Likewise, Indroyono added, he is also reviewing the arduous licensing process in the fishing industry to enhance the role of Indonesian companies in the marine-resource industry and at the same time prevent illegal foreign poaching of the fishery resources. These programs will bolster tax and non-tax (license fees) revenues for the government for reinvestment in human resource and physical infrastructure development.

More funds for the provision of the people’s basic needs will be available immediately after the government launches its fuel-energy reform within the next two weeks. 

While we feel encouraged at seeing the high pace of the government program, it is quite discouraging to see how the process of selecting the leaders of the House and its commissions has led to a bitter division in the legislature into two seemingly irreconcilable camps. 

We had expected high-quality debates on government policy in the House after the opposition parties repeatedly affirmed their intention to play the role of an effective check-and-balance mechanism. 

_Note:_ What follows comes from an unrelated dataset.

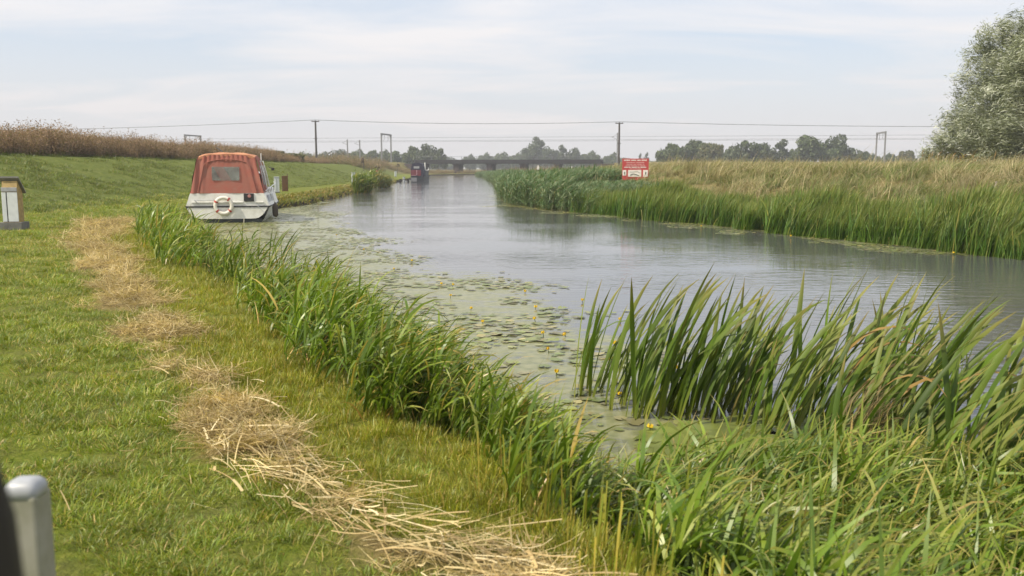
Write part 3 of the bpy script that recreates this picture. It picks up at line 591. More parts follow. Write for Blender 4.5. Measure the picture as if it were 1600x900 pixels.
n = 3800; y = rng.uniform(36, 150, n); x = toeX(y) - 9.5 - rng.uniform(.3, 6.5, n); dens = np.clip(75 / y, .3, 1)
ok = in_view(x, y) & (rng.random(n) < dens); x, y = x[ok], y[ok]; n = len(x)
hh = (.62 + .55 * fbm(x, y, .16, 81) + .55 * (fbm(x, y, .42, 82) - .4)) * (1 - .35 * sm(95, 135, y))
scatter('dead_scrub', np.stack([x, y, ground(x, y)], -1), np.stack([rng.normal(0, .06, n), rng.normal(.05, .06, n), rng.random(n) * 6.28], -1), hh * rng.uniform(.85, 1.1, n), cx_, 6, 'brown dead weed scrub growing along the top of the flood bank', 'scrub')
cx2 = proto_collection('low_scrub', [scrub(20, 1.5, [.30, .2, .15, .2, .15]) for _ in range(4)], M_scrub)
n = 900; x, y = sample(n, -62, -16, 150, 244); ok = (x < toeX(y) - 3) & (fbm(x, y, .08, 84) > .4) & ((x < -34) | (y < 222)); x, y = x[ok], y[ok]; n = len(x)
scatter('low_scrub', np.stack([x, y, ground(x, y)], -1), np.stack([rng.normal(0, .06, n), rng.normal(0, .06, n), rng.random(n) * 6.28], -1), rng.uniform(.9, 1.7, n), cx2, 4, 'mixed brown and green scrub below the railway left of the bridge', 'scrub')
n = 700; x, y = sample(n, -16, 75, 150, 246); ok = (x > xR(y) + 1.5) & (rng.random(n) < .8) & (y < trackY(x) - 5); x, y = x[ok], y[ok]; n = len(x)
scatter('low_scrub', np.stack([x, y, ground(x, y)], -1), np.stack([rng.normal(0, .06, n), rng.normal(0, .06, n), rng.random(n) * 6.28], -1), rng.uniform(.5, 1.0, n), cx2, 4, 'mixed scrub on the low ground right of the bridge piers', 'scrub')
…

What we instead observed is a misguided political fight between the party elites to maintain their privileged positions at the expense of the common people’s interests. The coalition of opposition parties seemed intent only to harass the Jokowi government. We are flabbergasted to see how the six parties within the opposition coalition have allowed themselves to be used for the egotistical agenda of their leaders.

Fortunately, though, the common people seem indifferent or simply cynical about the childish squabbles in the House. There is no similar sentiment at the grassroots level. The current conflict in the legislature has much to do with the immaturity of the leaders of the opposition parties.